Dalla direzione provinciale arriva la solidarietà incondizinata a Pierfrancesco Maran, assessore alla Mobilità della Giunta Pisapia, attaccato perchè considerato un pupillo di Penati. Maran lo ha chiarito da subito: pressioni da Piero Di Caterina e Antonio Rugari ne ha ricevute, ma ha rifiutato di ricevere il primo e negato una collaborazione al secondo.

Proprio ieri, poco prima della direzione provinciale Pd, sono emersi nuovi sviluppi del troncone dell'inchiesta della Procura di Monza che riguarda la Milano Serravalle. Quello relativo all'acquisto nel 2005 da parte della Provincia di Milano, allora guidata da Penati, del 15% delle quote dell'autostrada Milano-Serravalle detenute dal Gruppo Gavio. Vicenda per la quale anche un manager del Gruppo Intesa San Paolo, Maurizio Pagani, è finito nel registro degli indagati con l'accusa di concorso in corruzione. Anche a questi risvolti dell'inchiesta i democratici guardano con attenzione, consci che potrebbero avere nuovi echi pesanti sul partito.

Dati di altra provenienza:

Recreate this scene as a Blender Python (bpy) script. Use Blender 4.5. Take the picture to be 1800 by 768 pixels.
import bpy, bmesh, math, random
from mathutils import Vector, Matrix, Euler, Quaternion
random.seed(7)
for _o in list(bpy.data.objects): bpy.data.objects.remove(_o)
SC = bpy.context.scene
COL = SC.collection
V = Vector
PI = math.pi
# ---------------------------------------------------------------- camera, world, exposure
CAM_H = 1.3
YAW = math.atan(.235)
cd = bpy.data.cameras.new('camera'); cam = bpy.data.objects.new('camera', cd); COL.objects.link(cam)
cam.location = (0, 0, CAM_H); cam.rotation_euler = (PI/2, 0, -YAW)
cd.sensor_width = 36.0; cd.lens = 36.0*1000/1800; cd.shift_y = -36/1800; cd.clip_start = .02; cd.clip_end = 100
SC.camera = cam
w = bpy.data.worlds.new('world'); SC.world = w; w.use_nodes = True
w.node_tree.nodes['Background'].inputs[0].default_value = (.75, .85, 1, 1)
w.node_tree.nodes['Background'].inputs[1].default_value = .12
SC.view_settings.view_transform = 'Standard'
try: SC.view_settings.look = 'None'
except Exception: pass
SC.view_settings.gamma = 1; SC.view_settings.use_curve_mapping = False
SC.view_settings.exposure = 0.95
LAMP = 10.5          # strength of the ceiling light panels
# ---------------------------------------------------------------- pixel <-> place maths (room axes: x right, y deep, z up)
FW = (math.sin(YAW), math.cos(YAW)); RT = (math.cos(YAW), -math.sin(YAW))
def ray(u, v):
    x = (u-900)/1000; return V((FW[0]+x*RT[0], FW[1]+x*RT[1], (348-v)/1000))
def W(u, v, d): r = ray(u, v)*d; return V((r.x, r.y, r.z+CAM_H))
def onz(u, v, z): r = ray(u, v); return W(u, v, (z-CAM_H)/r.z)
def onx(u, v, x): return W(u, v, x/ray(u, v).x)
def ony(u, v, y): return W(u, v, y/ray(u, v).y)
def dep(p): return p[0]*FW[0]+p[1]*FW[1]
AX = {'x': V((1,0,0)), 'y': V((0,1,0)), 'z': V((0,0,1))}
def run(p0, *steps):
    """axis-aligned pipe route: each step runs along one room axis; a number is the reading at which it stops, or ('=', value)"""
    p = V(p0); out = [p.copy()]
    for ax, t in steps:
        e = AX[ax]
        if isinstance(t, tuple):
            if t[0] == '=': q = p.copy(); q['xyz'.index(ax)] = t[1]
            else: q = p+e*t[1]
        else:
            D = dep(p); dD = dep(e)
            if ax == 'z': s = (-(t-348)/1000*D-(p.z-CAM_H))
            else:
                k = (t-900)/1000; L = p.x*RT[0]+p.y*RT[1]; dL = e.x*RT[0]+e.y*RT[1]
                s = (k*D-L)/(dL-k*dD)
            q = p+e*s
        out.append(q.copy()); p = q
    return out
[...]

A livello politico un passaggio importante sarà quello dell'8 e 9 settembre, quando il consiglio comunale di Sesto San Giovanni discuterà la delibera del Programma integrato di intervento sulle aree ex Falck e scalo ferroviario, già esaminata dalla giunta. Nell'ex Stalingrado d'Italia la tensione si taglia con il coltello. Il sindaco, Giorgio Oldrini, ha ribadito che come primo cittadino ha «cercato di amministrare» la città, ma non ha commesso alcun reato. E ha sottolineato di non aver ricevuto «fino ad ora» alcun avviso di garanzia. Oldrini è al secondo mandato e a maggio a Sesto ci sono le elezioni amministrative. La possibilità di perdere un comune tanto importante (nella zona è secondo solo all'area di Monza e provincia quanto a numero dei residenti), roccaforte storica della sinistra italiana, per i democratici sarebbe uno smacco non da poco.

Intanto il Comune di Sesto é pronto a costituirsi parte civile nell'eventuale processo che potrebbe prendere il via sul presunto giro di tangenti nella riqualificazione urbanistica dell'ex area Falck, «se e quando ci sarà un rinvio a giudizio di persone accusate di avere agito contro la Pubblica amministrazione di Sesto San Giovanni». La decisione é stata presa nella seduta di ieri dalla Giunta comunale.